90% of Playing Music is Listening

A musical mentor of mine who told me that at a rehearsal before my band was heading out on our first west coast tour several years back. It’s always stuck with me and I think about it when I’m writing, recording in the studio, jamming, and especially when I’m on stage with the band.
I also think about it outside of music. Listening when in conversation with a friend, with someone I work with, someone I just met. Listening when I’m sitting in silence and looking for an answer. Listening when I have nothing to say. Listening when I have something important to say and feel like I need to be seen/heard.

I’m listening to the voices of those have been oppressed for hundreds of years, thousands of years in the case of our sisters of planet earth. I’m listening to the voices of those same people asking not for political grandstanding “defund the police” but instead for “awareness, understanding, action, atonement” and peaceful protest for change. I’m not here to give my opinion on someone else’s reality. I’m here to listen so I can learn, so I can see/hear the threads of this programming that my psyche has picked up. It’s ugly and it’s ignorant and it’s not even real. It’s not even mine. That’s how powerful and prevalent it has been in our culture.

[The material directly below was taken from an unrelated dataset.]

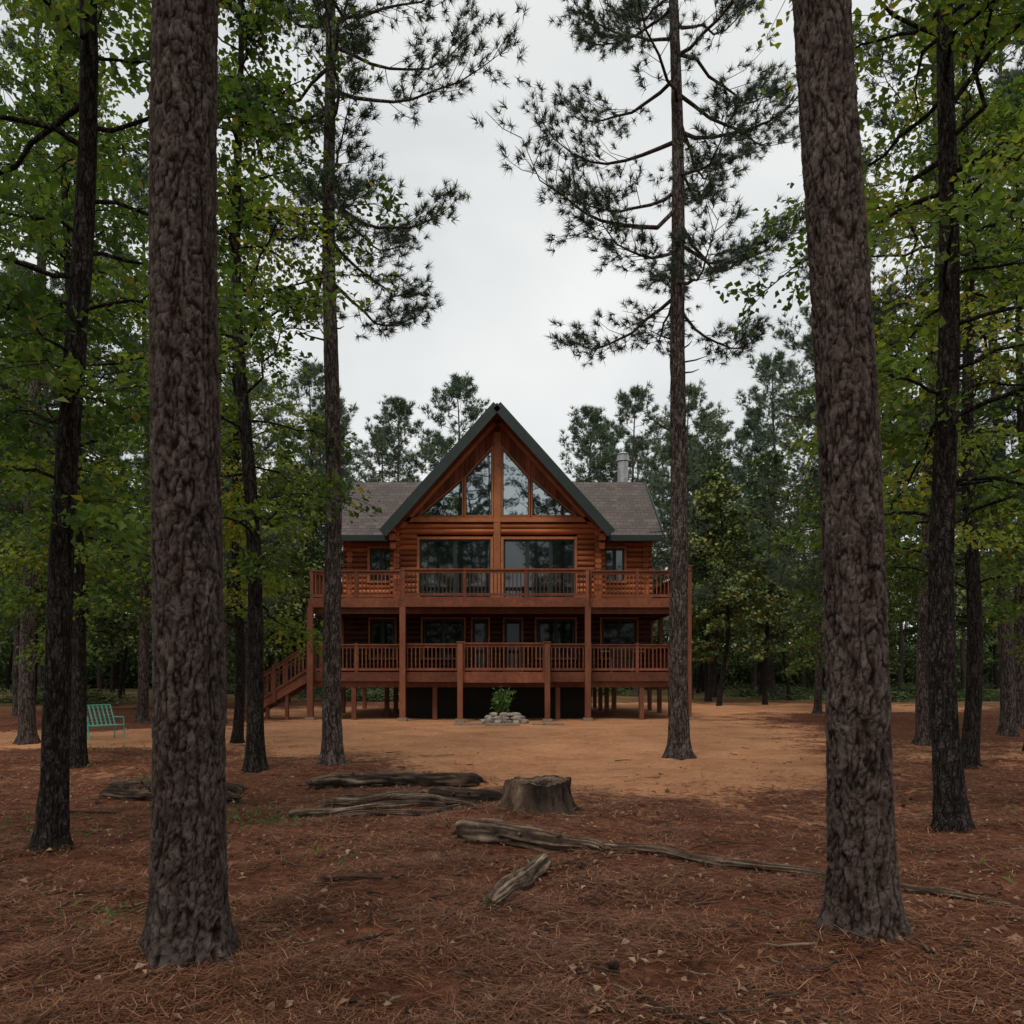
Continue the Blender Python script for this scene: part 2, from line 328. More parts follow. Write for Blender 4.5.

I’m here to listen to my own inner voice as well. To trust in the divine voice whose intelligence knows where I need to be.

We are all on this stage at the same time, a giant orchestra capable of playing the most beautiful passionate music and the darkest dirge as well. If we listen as we play that’s when harmony and beauty and spontaneous magic happens. My prayer is that we can do just that and let the divine flow within us play music of humanity than has never been heard, that rolls through the jungle, over the mountains and into the stars, telling the story of beings who loved each other, loved life. I can’t wait to hear that music.